Ben Rhodes, Obama's deputy national security adviser, said he predicted the interrogation issue would not be a matter of debate since Brennan helped end the program while at the White House. But Republican Sen. John McCain, a member of the Senate Armed Services and Foreign Relations committees, said Monday he plans to resurrect the matter during confirmation.
"I have many questions and concerns about his nomination to be director of the Central Intelligence Agency, especially what role he played in the so-called enhanced interrogation programs while serving at the CIA during the last administration, as well as his public defense of those programs," McCain said in a statement.

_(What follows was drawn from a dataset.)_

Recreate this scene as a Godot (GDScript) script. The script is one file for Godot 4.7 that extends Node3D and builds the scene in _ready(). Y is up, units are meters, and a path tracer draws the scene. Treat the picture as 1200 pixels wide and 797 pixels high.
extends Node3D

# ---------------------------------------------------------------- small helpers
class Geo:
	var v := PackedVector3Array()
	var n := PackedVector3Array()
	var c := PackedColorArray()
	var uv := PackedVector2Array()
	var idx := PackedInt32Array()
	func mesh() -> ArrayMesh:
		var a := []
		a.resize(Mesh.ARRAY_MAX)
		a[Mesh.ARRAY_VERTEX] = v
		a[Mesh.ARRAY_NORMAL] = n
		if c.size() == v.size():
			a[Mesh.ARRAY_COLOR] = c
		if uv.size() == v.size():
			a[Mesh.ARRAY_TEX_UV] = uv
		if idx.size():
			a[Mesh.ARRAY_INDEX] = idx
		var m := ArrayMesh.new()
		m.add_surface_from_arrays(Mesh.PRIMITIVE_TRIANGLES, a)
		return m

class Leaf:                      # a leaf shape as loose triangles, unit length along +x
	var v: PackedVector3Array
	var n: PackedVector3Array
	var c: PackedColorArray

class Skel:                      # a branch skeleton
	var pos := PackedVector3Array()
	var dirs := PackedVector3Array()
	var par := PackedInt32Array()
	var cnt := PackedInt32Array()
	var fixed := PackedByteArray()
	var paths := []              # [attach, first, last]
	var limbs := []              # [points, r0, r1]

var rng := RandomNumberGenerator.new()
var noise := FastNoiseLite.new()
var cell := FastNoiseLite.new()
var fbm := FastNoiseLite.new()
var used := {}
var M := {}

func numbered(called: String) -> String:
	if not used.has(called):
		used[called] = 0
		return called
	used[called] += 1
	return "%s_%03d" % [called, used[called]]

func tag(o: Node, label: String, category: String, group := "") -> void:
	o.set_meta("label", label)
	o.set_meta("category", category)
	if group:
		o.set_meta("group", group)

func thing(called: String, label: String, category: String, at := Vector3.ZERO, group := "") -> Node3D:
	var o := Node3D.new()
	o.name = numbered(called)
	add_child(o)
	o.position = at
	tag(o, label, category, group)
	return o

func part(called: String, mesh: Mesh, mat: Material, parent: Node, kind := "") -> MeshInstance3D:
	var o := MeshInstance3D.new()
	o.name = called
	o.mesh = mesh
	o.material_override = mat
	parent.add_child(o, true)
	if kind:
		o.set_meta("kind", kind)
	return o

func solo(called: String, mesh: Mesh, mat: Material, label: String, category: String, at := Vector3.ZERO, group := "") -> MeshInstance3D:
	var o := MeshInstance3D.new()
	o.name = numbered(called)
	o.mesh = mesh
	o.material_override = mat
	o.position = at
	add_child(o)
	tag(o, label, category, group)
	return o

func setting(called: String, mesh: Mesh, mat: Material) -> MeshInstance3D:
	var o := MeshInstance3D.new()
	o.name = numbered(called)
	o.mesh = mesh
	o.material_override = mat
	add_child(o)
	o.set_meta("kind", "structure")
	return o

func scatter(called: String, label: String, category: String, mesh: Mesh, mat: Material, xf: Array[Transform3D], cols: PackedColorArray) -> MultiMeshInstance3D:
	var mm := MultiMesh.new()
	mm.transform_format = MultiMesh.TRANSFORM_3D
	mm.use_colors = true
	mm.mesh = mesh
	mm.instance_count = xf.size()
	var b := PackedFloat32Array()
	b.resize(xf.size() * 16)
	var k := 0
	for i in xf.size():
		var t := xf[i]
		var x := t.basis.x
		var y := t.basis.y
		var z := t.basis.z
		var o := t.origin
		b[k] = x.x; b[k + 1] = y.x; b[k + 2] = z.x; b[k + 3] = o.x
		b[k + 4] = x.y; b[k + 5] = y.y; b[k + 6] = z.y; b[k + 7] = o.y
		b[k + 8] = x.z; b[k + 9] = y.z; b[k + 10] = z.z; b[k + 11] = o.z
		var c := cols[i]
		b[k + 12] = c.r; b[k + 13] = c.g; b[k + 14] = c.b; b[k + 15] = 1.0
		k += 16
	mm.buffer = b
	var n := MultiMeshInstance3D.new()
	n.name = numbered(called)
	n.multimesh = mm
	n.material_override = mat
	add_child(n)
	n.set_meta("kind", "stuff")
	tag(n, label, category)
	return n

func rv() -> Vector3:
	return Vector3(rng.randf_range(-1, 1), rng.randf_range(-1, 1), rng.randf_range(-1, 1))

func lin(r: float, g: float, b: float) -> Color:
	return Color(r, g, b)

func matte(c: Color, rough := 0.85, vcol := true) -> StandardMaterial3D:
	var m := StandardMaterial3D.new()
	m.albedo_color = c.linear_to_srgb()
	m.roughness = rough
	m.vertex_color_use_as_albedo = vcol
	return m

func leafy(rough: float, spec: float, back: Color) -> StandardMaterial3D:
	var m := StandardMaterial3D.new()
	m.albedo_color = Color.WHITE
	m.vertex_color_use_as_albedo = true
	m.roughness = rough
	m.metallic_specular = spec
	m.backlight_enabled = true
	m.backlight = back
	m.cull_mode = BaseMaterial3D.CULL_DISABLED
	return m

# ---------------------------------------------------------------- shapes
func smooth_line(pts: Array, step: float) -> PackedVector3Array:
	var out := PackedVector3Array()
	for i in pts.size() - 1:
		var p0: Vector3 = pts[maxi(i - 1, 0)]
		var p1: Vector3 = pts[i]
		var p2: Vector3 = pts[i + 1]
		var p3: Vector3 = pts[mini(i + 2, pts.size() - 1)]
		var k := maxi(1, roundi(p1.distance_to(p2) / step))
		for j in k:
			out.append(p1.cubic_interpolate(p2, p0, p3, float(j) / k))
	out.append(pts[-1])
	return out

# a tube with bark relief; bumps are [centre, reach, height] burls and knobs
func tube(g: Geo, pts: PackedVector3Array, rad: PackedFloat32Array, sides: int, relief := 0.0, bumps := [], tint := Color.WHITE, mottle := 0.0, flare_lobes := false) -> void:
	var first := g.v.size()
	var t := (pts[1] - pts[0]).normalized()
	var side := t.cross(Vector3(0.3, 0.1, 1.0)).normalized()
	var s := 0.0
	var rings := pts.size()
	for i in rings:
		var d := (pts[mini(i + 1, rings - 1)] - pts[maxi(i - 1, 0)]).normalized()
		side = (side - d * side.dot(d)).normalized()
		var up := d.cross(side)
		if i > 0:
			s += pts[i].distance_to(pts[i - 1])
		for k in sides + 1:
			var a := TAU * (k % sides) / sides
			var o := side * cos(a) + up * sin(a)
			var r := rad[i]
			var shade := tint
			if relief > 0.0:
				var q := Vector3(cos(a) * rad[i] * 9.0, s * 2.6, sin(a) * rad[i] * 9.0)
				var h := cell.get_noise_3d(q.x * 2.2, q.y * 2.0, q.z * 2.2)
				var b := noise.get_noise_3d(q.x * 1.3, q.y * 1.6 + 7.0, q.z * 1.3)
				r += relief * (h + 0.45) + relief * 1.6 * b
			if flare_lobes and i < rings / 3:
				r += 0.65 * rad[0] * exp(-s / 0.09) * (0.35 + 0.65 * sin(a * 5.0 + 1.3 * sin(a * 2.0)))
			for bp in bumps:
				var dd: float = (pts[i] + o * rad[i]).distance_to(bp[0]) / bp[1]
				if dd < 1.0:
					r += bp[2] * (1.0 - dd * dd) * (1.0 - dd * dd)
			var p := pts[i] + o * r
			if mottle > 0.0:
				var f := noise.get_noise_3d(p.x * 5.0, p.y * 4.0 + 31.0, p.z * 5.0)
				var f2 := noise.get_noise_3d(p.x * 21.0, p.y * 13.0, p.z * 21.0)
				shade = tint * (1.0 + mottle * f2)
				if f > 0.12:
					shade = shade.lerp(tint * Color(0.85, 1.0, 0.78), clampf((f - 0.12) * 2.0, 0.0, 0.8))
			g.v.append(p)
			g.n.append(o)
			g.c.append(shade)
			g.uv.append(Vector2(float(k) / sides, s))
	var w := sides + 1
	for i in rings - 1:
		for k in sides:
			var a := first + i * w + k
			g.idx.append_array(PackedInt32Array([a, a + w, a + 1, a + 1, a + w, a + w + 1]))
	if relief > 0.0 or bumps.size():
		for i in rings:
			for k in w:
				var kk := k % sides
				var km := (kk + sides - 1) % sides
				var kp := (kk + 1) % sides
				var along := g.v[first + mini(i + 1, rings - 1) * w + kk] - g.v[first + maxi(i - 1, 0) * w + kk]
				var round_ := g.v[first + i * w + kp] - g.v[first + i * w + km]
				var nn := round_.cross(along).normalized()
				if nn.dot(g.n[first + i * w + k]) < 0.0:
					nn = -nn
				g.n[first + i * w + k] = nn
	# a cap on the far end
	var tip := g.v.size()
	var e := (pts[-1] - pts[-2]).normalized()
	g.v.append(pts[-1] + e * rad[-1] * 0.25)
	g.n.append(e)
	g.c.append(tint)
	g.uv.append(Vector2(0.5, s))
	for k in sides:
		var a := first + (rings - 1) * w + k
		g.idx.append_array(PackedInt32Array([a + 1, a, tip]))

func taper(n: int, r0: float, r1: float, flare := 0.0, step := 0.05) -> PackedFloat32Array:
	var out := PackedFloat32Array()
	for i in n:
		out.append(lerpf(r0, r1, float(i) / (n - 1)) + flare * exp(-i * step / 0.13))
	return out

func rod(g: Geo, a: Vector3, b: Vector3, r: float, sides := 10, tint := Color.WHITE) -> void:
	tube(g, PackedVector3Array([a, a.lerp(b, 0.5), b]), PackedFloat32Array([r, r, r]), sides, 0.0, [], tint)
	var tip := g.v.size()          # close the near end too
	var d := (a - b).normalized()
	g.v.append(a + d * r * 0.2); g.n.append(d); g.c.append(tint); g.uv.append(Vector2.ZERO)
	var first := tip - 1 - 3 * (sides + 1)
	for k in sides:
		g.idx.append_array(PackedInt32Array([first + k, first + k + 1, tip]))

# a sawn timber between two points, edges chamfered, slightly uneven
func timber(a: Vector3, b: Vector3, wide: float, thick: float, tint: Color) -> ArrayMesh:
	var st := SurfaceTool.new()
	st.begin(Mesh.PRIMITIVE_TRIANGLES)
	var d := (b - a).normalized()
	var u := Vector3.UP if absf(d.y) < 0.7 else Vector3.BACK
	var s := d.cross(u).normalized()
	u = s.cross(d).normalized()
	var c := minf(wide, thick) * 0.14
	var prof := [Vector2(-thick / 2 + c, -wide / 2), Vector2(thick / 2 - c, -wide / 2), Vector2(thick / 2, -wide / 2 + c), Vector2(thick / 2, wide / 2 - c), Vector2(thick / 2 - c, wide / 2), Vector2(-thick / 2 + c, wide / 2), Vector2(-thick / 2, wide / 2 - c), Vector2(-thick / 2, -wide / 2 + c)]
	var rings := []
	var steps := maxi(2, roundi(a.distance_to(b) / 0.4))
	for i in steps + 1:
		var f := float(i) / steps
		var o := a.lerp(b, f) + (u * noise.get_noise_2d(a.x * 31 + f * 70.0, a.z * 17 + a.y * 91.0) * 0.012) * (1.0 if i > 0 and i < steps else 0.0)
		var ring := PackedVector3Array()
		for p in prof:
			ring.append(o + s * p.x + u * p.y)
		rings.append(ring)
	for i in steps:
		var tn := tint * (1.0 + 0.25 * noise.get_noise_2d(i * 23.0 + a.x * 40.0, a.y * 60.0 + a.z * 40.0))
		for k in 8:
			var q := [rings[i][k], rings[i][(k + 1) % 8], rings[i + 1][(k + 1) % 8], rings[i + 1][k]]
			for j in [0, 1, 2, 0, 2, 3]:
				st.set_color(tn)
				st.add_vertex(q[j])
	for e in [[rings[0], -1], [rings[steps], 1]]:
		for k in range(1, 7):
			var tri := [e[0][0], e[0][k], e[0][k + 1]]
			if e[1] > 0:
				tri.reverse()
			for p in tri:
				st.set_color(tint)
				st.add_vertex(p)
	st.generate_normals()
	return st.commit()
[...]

Senate Intelligence chairwoman Dianne Feinstein, whose committee will hold hearings to consider Brennan's nomination, said she too will pursue answers about the interrogations program, which was adopted shortly after 9/11 during the administration of President George W. Bush. But she made clear that Brennan will sail through confirmation: "I believe he will be a strong and positive director," Feinstein said in a statement.
The hearings also will give senators a chance to shed new light on a program that Brennan has strongly endorsed: the targeted attacks on militant hideouts overseas by drones, or unmanned spy planes.
Brennan was the first Obama administration official to publicly acknowledge the drone program, which he termed last April "legal,"
''ethical" and "wise" despite the civilian casualties. He has described himself as fully committed to upholding moral and legal avenues to combatting terrorism and making the strategies for doing so as public as possible. Experts believed the U.S. has more than quadrupled the number of drone strikes since Obama took over from Bush.
Additionally, Brennan is expected to be asked about alleged Obama administration leaks of classified information to reporters, which is under Justice Department investigation.
If confirmed, he would return to the CIA, where he worked for 25 years, including a stint as station chief in Saudi Arabia and as President Bill Clinton's daily intelligence briefer, to bolster an agency that has been somewhat sidelined by intelligence reforms following 9/11, and was shocked by the sudden November resignation of former director Gen. David Petraeus, who left after admitting to an affair with his biographer.
CIA officers and other intelligence officials "need and deserve the support of all of their fellow Americans, especially at a time of such tremendous national security challenges," Brennan said.